Reflections on ISTE 2014 Atlanta

Last night I came back from ISTE 2014 in Atlanta. As ISTE always is, it’s empowering, inspiring, overwhelming, and exhausting. This year, I had the privilege of becoming a board member of the ISTE Independent School Educators Network  (new twitter hashtag #isteisen) and Co-Chair of Professional Development with Kelsey Vrooman. If you want to join us for our first Professional Development event, we will be discussing Danah Boyd’s book “It’s Complicated: The Social Lives of Networked Teens” (available at book retailers in print and eBook form and as a free download here) with the author on October 7 at 3:30 EST. This event is free and open for all via this link.

It would be impossible for me to discuss everything I took away from this conference – there was just too much!

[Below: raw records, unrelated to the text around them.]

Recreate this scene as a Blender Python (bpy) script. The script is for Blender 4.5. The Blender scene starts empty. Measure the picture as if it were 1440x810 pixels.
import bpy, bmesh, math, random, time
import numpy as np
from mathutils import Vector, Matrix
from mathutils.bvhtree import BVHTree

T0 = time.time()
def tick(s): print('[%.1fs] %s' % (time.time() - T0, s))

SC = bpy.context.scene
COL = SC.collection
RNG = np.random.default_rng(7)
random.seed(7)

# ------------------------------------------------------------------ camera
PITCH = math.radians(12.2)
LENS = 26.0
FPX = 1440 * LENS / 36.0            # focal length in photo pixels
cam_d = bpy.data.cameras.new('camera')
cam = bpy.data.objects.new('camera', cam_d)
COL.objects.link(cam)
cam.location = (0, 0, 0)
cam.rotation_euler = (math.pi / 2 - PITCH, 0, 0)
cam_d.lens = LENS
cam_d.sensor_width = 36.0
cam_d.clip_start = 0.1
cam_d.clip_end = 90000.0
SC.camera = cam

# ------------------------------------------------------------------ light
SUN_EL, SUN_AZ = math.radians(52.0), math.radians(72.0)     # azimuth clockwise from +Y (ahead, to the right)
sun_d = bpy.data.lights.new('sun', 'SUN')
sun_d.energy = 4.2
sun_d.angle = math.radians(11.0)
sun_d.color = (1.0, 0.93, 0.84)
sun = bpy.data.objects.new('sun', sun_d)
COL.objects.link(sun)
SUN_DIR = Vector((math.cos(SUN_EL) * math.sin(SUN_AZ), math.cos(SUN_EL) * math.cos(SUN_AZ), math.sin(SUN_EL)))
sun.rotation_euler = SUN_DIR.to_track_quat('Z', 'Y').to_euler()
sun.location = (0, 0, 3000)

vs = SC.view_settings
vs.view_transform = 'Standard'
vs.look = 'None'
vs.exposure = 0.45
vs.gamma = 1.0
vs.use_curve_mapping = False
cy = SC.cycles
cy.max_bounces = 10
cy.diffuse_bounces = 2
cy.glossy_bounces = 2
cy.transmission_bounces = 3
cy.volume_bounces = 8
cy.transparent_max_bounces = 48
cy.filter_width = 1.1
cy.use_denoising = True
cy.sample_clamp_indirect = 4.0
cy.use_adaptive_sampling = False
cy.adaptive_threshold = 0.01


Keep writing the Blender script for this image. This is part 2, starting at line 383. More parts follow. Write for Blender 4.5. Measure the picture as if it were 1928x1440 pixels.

However, I can highlight a few things. Google, as we have seen at ISTE’s past, has really raised the bar with free professional development and resources for educators and schools. You can learn more about Google Apps for Education (GAFE) here. Google expanded on its release of Classroom, that will hopefully be available this fall. The Google Playground also presented several cool features. One of my favorites is fusion tables, Moss Pike of Harvard Westlake School demonstrated how you can use this in conjunction with Google Forms to delve deeper into your data (e.g. using a school survey and then analyzing collected data by age, grade level, department, etc).

Courtesy of Deviant Art

Courtesy of Deviant Art

Gamification was a big theme at the conference as well. Numerous educators and students held poster sessions and talks demonstrating the power of Minecraft in their classrooms. Douglas Kiang of Punahou discussed the power of games in his presentation “From Minecraft to Angry Birds: What Games Teach us about Learning.”

Vinnie Vrotny, the new Director of Technology at the Kinkaid School, organized and hosted the Maker Playground. The Maker Movement has become a key theme in education and the role it can play in children being innovative, inventive, and invested in their own education.

Overall my take away from ISTE is that technology is quickly revolutionizing education and encouraging discussions and change.